2018 Dünya Kupasına Hazırlanma Süreci

2006 yılında Okyanusya Futbol Konfederasyonu OFC’den ayrıldığından beri Asya Futbol Federasyonu’na bağlı olarak Dünya Kupası elemelerine katılan Avustralya Milli Takımı, öncelikle 6 takımlı 2 grup bulunan AFC Dünya Kupası Elemeleri 3. Turu’nda mücadele etti. B Grubu’nda Japonya, Suudi Arabistan, BAE, Irak ve Tayland ile Dünya Kupası’na katılma mücadelesi veren Socceroos, grupta 5 galibiyet, 4 beraberlik ve 1 mağlubiyet alarak 19 puan topladı. Lakin Suudi Arabistan’ın da 19 puan toplaması ve daha iyi gol averajına sahip olması sebebiyle grubu üçüncü bitirebildi ve direkt olarak Dünya Kupası’na katılma şansı kazanmak yerine dördüncü tura çıkabildi. Ange Postecoglou yönetimindeki takım dördüncü turda konfederasyonlar-arası play-offlar’a katılabilmek için Suriye ile mücadele etti ve çok zorlansalar da iki ayak sonrası 3-2’lik bir skorla son aşamaya geçmeyi başardılar. Konfederasyonlar-arası play-off maçlarında ise Kuzey Amerika elemelerinin dördüncüsü Honduras ile karşı karşıya geldiler ve ikinci maçta aldıkları 3-1’lik galibiyet ile Dünya Kupası’na uzun yoldan katılma hakkını kazandılar. Birkaç ay sonra ise teknik direktör Postecoglou görevinden istifa etti ve göreve sadece 2018 Dünya Kupası’nda görev yapmak üzere Hollandalı Bert van Marwijk getirildi. Yardımcılığını da efsane Hollandalı Mark van Bommel’in yaptığını da belirtmekte fayda var.

 

Hazırlık Maçları ve Kadro

Dünya Kupası’na katılan diğer takımlara nazaran şu ana kadar sadece 2 hazırlık maçı oynayabilen Avustralya Milli Takımı, 23 Mart’da Norveç ile Oslo’da karşılaştı ve 4-1’lik ağır bir yenilgi aldı. Van Marwijk’ın takımın başında olduğu ilk maçta dağınık bir görüntü çizerken, 4 gün sonra ise İngiltere’de Kolombiya ile karşılaştılar ve o maçtan golsüz beraberlik ile ayrıldılar. 1 Haziran’da Çekya ile karşılacak Socceroos, Dünya Kupası öncesi son hazırlık maçını ise 9 Haziran’da Macaristan’a karşı oynayacak.

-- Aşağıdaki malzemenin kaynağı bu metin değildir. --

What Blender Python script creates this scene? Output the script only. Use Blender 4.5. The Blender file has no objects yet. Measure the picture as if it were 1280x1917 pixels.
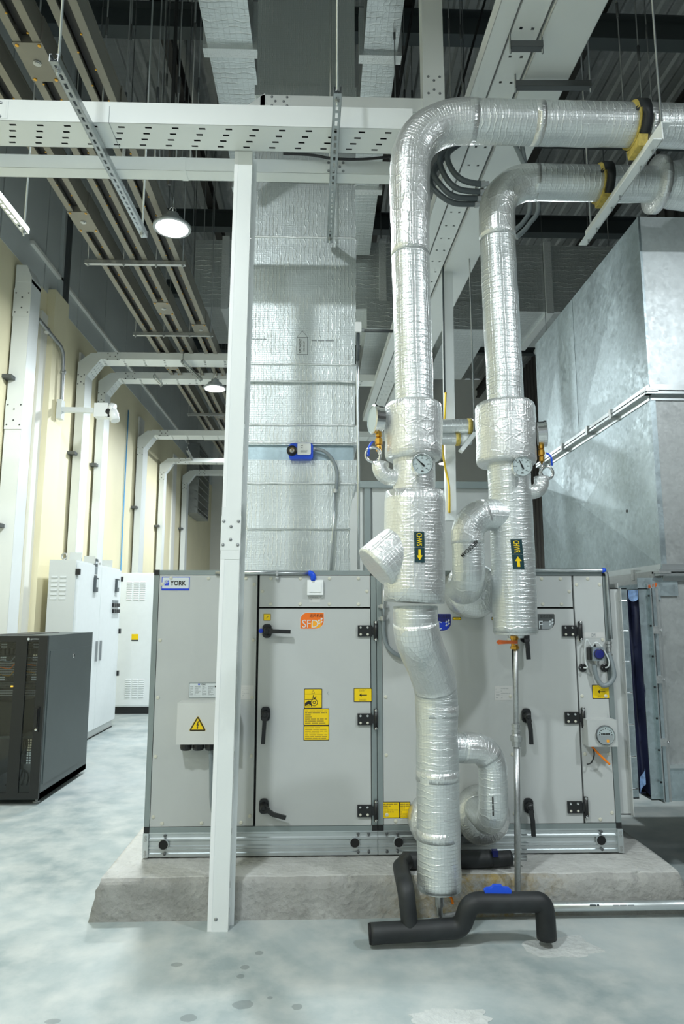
import bpy, bmesh, math, random
from mathutils import Vector as V, Matrix, noise as mnoise
random.seed(7)
sc = bpy.context.scene
COL = sc.collection
# ------------------------------------------------------------------ camera
F = 1278.0; EYE = 1.55
PITCH = math.atan(189.5 / F); YAW = math.atan(40 * math.cos(PITCH) / F)
cp, sp, cy, sy = math.cos(PITCH), math.sin(PITCH), math.cos(YAW), math.sin(YAW)
RIGHT = V((cy, -sy, 0)); FWD = V((sy * cp, cy * cp, sp)); UP = V((-sy * sp, -cy * sp, cp))
cam = bpy.data.cameras.new('camera'); camo = bpy.data.objects.new('camera', cam); COL.objects.link(camo)
camo.matrix_world = Matrix(((RIGHT.x, UP.x, -FWD.x, 0), (RIGHT.y, UP.y, -FWD.y, 0), (RIGHT.z, UP.z, -FWD.z, EYE), (0, 0, 0, 1)))
cam.sensor_fit = 'VERTICAL'; cam.sensor_height = 36; cam.sensor_width = 24; cam.lens = F * 36 / 1917
cam.clip_start = 0.05; cam.clip_end = 200
sc.camera = camo
# ------------------------------------------------------------------ world, exposure
w = bpy.data.worlds.new('world'); sc.world = w; w.use_nodes = True
w.node_tree.nodes['Background'].inputs[0].default_value = (0.82, 0.95, 1.0, 1)
w.node_tree.nodes['Background'].inputs[1].default_value = 0.44
sc.view_settings.view_transform = 'Standard'; sc.view_settings.look = 'None'
sc.view_settings.exposure = 0.0; sc.view_settings.gamma = 1.0
sc.view_settings.use_curve_mapping = False
LAMP_W = 130.0           # watts of every high bay lamp

# measured sight lines of the photograph crossed with the plane a thing stands in
def ray(px, py):
    return RIGHT * ((px - 640) / F) + FWD + UP * ((958.5 - py) / F)
def pY(px, py, v): d = ray(px, py); t = v / d.y; return V((d.x * t, v, EYE + d.z * t))
def pZ(px, py, v): d = ray(px, py); t = (v - EYE) / d.z; return V((d.x * t, d.y * t, v))
def pX(px, py, v): d = ray(px, py); t = v / d.x; return V((v, d.y * t, EYE + d.z * t))

# ------------------------------------------------------------------ materials
M = {}
def nt(name):
    m = bpy.data.materials.new(name); m.use_nodes = True
    t = m.node_tree; b = t.nodes['Principled BSDF']
    return m, t, b
def N(t, k, **kw):
    n = t.nodes.new(k)
    for a, v in kw.items():
        if a in n.inputs: n.inputs[a].default_value = v
        else: setattr(n, a, v)
    return n
def mixc(t, fac, c1, c2):
    n = t.nodes.new('ShaderNodeMix'); n.data_type = 'RGBA'
    for sock, v in ((0, fac), (6, c1), (7, c2)):
        if hasattr(v, 'links') or isinstance(v, bpy.types.NodeSocket): t.links.new(v, n.inputs[sock])
        elif sock == 0: n.inputs[0].default_value = v
        else: n.inputs[sock].default_value = (*v, 1)
    return n.outputs[2]
def math_(t, op, a, b=None, c=None):
    n = t.nodes.new('ShaderNodeMath'); n.operation = op
    for i, v in enumerate((a, b, c)):
        if v is None: continue
        if isinstance(v, bpy.types.NodeSocket): t.links.new(v, n.inputs[i])
        else: n.inputs[i].default_value = v
    return n.outputs[0]
def ramp(t, sock, stops):
    n = t.nodes.new('ShaderNodeValToRGB'); e = n.color_ramp.elements
    for i, (p, v) in enumerate(stops):
        if i < 2: el = e[i]; el.position = p
        else: el = e.new(p)
        el.color = (v, v, v, 1) if not isinstance(v, tuple) else (*v, 1)
    t.links.new(sock, n.inputs[0]); return n.outputs[0]
def plain(key, col, rough=0.5, metal=0.0, var=0.0, scale=12.0, bump=0.0, bscale=200.0, emit=None):
    m, t, b = nt(key)
    b.inputs['Base Color'].default_value = (*col, 1); b.inputs['Roughness'].default_value = rough; b.inputs['Metallic'].default_value = metal
    if var or bump:
        tc = N(t, 'ShaderNodeTexCoord')
    if var:
        n = N(t, 'ShaderNodeTexNoise', Scale=scale, Detail=5.0); t.links.new(tc.outputs['Object'], n.inputs['Vector'])
        lo = tuple(c * (1 - var) for c in col); hi = tuple(min(1, c * (1 + var * .6)) for c in col)
        t.links.new(mixc(t, ramp(t, n.outputs[0], ((.3, 0.0), (.7, 1.0))), lo, hi), b.inputs['Base Color'])
    if bump:
        n2 = N(t, 'ShaderNodeTexNoise', Scale=bscale, Detail=3.0); t.links.new(tc.outputs['Object'], n2.inputs['Vector'])
        bp = N(t, 'ShaderNodeBump', Strength=bump, Distance=0.002); t.links.new(n2.outputs[0], bp.inputs['Height']); t.links.new(bp.outputs[0], b.inputs['Normal'])
    if emit:
        b.inputs['Emission Color'].default_value = (*col, 1); b.inputs['Emission Strength'].default_value = emit
    M[key] = m; return m
def foil(key, base, rough, metal, axis='X', lines=1.0, spacing=26.0, grid=0.016, crinkle=1.0):
    """aluminium foil facing: scrim grid, long raised wrinkles and fine crinkle, as relief; wrinkle highlights are also in the colour"""
    m, t, b = nt(key); L = t.links
    uv = N(t, 'ShaderNodeUVMap')
    n0 = N(t, 'ShaderNodeTexNoise', Scale=7.0, Detail=3.0); L.new(uv.outputs[0], n0.inputs['Vector'])
    sep = N(t, 'ShaderNodeSeparateXYZ'); L.new(uv.outputs[0], sep.inputs[0])
    def gl(s):
        a = math_(t, 'PINGPONG', math_(t, 'MULTIPLY_ADD', n0.outputs[0], .010, s), grid * .5)
        return ramp(t, math_(t, 'DIVIDE', a, grid * .5), ((0.0, 1.0), (0.16, 0.0)))
    g = math_(t, 'MAXIMUM', gl(sep.outputs[0]), gl(sep.outputs[1]))
    wv = N(t, 'ShaderNodeTexWave', wave_type='BANDS', bands_direction=axis, Scale=spacing, Distortion=4.5, Detail=3.0)
    wv.inputs['Detail Scale'].default_value = 1.4
    L.new(uv.outputs[0], wv.inputs['Vector'])
    n1 = N(t, 'ShaderNodeTexNoise', Scale=5.0, Detail=2.0); L.new(uv.outputs[0], n1.inputs['Vector'])
    wr = math_(t, 'MULTIPLY', ramp(t, wv.outputs['Fac'], ((.80, 0.0), (1.0, 1.0))), ramp(t, n1.outputs[0], ((.36, 0.0), (.58, 1.0))))
    vo = N(t, 'ShaderNodeTexVoronoi', feature='DISTANCE_TO_EDGE', Scale=16.0); L.new(uv.outputs[0], vo.inputs['Vector'])
    cr = ramp(t, vo.outputs['Distance'], ((0.0, 1.0), (.09, 0.0)))
    n2 = N(t, 'ShaderNodeTexNoise', Scale=38.0, Detail=4.0); L.new(uv.outputs[0], n2.inputs['Vector'])
    h = math_(t, 'MULTIPLY_ADD', g, .22, math_(t, 'MULTIPLY', wr, 1.0 * lines))
    h = math_(t, 'MULTIPLY_ADD', cr, .28 * crinkle, h)
    h = math_(t, 'MULTIPLY_ADD', n2.outputs[0], .55 * crinkle, h)
    bp = N(t, 'ShaderNodeBump', Strength=.65, Distance=.004); L.new(h, bp.inputs['Height']); L.new(bp.outputs[0], b.inputs['Normal'])
    c = mixc(t, math_(t, 'MULTIPLY', g, .30), base, tuple(x * .62 for x in base))
    c = mixc(t, math_(t, 'MULTIPLY', wr, .5 * lines), c, (.95, .96, .96))  # wrinkle crests painted near white as highlights
    L.new(c, b.inputs['Base Color'])
    L.new(math_(t, 'MULTIPLY_ADD', n1.outputs[0], .22, rough - .1), b.inputs['Roughness'])
    b.inputs['Metallic'].default_value = metal
    M[key] = m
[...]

Teknik direktör van Marwijk bu yazının yazıldığı zamanda hala 23 kişilik resmi turnuva kadrosunu açıklamamış olsa da, ilk açıkladığı 32 oyuncudan kadroyu 26 kişiye indirdi. 2017 yılında katıldıkları Konfederasyon Kupası’ndaki kadrodan çok farklı bir kadroya sahip değil Socceroos, lakin yine de van Marwijk’ın eleştirebileceğimiz bir kadro seçimi yaptığını söylemek gerek. Her ne kadar Hırvatistan doğumlu 22 yaşındaki sağ bek Fran Karacic’i babasının ve dedesinin çifte vatandaşlığa sahip olduğundan (Hırvatistan & Avustralya) takıma eklemeyi başarsa da iki önemli oyuncuyu takıma almamak büyük bir saçmalık: geçtiğimiz sezon Darmstadt’a transfer olan ve sezonun ikinci yarısını Hibernian’da kiralık geçiren Avustralya futbolunun en önemli yeteneklerinden 24 yaşındaki Jamie MacLaren’i kadroya almaması ciddi anlamda büyük bir rezalet olarak adlandırmak gerek. Hibernian adına 15 maça çıkan MacLaren 8 gol atarak Avrupa futbolunda da başarılı olabileceğini kanıtlamış olsa da bu bir şekilde van Marwijk adına yeterli olmadı. MacLaren ile birlikte Bristol City’nin en önemli savunmacı olan ve Avustralya adına bütün eleme maçlarında takımın en güvenilir ismi olan 25 yaşındaki Bailey Wright’ı da Dünya Kupası’na götürmeme kararını da çok büyük bir yanlış olarak değerlendirebiliriz. Her ne kadar MacLaren ve Wright’ın yerine oynayabilecek kaliteli oyuncular bulunsa da, bu isimlerin kadroda olması genel olarak kadronun kalitesini bir üst seviyeye çıkartırdı.

 

Avustralya’nın 26 kişilik Dünya Kupası öncesi son kadrosu şu şekilde:

Kaleciler: Matthew Ryan (Brighton), Brad Jones (Feyenoord), Danny Vukovic (Genk)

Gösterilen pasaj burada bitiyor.